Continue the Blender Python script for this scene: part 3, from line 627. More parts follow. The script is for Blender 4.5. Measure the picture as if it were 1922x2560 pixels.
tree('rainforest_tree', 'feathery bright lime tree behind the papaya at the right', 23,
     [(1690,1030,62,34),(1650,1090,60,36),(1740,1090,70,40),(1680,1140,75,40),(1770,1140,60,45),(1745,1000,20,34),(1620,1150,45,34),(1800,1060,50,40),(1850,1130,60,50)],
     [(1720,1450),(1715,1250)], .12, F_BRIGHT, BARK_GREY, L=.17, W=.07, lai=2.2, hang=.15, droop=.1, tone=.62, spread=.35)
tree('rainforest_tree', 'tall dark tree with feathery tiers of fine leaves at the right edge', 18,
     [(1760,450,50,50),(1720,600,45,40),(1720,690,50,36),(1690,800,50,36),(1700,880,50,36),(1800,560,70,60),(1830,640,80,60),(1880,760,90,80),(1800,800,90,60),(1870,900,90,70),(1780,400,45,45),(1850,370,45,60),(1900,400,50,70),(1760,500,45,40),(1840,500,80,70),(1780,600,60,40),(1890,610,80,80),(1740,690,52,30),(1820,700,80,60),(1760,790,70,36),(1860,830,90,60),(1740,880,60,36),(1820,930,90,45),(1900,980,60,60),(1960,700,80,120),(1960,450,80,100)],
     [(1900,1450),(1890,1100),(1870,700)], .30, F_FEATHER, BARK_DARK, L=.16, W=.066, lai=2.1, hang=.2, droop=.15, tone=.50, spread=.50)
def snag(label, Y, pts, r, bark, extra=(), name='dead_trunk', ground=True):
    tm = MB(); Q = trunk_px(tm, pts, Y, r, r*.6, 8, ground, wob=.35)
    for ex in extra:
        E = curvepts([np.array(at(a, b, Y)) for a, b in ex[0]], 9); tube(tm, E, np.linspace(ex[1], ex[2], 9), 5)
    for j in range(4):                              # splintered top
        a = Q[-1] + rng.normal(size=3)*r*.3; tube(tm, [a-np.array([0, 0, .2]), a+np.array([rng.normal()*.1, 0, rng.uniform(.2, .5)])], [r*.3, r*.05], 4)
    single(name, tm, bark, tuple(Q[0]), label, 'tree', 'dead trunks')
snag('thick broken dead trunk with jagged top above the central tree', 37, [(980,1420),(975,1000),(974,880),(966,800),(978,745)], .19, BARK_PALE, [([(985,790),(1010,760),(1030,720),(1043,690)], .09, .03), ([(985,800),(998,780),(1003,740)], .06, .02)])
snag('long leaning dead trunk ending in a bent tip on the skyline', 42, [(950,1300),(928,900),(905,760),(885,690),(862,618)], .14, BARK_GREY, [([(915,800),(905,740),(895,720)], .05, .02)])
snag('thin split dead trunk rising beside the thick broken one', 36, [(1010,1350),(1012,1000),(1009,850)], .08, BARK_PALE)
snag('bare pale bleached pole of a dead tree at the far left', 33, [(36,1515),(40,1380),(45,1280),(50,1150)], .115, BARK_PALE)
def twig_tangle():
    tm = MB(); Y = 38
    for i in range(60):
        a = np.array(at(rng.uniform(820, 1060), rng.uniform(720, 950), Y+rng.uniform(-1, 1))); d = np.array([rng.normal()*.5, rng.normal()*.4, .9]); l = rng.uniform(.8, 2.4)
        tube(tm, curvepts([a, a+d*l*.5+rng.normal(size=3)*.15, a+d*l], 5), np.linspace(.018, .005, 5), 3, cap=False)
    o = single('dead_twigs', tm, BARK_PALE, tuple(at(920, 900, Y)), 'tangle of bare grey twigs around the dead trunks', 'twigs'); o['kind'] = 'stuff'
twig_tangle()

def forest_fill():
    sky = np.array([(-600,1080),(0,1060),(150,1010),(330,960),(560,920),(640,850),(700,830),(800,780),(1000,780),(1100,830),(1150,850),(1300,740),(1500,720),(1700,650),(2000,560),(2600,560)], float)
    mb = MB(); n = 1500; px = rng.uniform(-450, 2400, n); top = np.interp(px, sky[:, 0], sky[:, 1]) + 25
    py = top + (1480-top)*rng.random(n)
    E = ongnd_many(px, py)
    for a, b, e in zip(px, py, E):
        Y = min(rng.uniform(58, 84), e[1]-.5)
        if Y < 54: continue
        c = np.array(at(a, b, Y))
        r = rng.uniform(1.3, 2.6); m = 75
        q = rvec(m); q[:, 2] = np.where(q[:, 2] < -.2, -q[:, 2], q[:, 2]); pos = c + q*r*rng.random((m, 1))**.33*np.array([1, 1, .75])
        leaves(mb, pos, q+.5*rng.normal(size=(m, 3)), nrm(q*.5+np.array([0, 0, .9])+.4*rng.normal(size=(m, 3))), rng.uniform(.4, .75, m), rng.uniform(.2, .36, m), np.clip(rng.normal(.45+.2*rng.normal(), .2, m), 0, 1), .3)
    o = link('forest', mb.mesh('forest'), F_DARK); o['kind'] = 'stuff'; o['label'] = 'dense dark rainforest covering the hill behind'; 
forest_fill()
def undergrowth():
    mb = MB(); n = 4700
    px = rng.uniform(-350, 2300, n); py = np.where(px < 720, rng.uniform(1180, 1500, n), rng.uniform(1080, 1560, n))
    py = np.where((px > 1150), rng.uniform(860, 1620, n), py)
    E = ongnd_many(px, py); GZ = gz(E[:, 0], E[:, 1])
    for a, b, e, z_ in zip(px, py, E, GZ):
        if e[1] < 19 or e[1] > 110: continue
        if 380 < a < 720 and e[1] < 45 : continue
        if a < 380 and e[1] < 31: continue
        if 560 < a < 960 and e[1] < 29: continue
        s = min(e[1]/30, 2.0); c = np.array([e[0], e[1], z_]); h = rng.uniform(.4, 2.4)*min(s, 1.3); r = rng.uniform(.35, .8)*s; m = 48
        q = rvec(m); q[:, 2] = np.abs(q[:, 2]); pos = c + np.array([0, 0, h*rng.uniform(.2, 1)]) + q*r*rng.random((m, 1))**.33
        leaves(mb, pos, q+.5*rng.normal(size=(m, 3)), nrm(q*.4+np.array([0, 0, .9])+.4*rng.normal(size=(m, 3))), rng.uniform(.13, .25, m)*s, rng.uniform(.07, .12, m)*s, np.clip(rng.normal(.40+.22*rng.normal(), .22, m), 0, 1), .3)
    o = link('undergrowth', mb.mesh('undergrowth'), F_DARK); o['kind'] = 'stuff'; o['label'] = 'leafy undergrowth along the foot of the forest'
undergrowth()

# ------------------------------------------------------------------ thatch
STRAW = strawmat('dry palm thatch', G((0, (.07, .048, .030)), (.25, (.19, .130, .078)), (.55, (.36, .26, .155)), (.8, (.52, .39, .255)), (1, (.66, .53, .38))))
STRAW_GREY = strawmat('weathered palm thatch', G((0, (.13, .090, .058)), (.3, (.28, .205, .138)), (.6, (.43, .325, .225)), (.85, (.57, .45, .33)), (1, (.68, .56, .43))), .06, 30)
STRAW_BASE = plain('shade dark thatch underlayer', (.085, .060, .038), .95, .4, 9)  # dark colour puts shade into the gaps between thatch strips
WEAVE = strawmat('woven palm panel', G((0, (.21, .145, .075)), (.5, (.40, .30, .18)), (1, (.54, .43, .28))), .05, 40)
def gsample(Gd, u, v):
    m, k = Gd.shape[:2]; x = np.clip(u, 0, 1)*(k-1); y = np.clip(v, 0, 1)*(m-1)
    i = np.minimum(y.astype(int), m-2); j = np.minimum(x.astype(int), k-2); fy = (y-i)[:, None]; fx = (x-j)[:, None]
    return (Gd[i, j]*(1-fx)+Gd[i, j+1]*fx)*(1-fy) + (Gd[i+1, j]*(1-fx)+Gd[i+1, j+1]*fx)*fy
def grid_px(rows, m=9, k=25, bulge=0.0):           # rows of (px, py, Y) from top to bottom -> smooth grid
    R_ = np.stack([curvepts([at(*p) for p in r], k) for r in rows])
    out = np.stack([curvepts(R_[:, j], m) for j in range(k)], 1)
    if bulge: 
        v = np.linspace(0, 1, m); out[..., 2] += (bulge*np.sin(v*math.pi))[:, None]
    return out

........

__Your instructions__
Lines that hold the word "from" are the ones to return, every one of them.

__Solution to the exercise__
Continue the Blender Python script for this scene: part 3, from line 627. More parts follow. The script is for Blender 4.5. Measure the picture as if it were 1922x2560 pixels.
def grid_px(rows, m=9, k=25, bulge=0.0):           # rows of (px, py, Y) from top to bottom -> smooth grid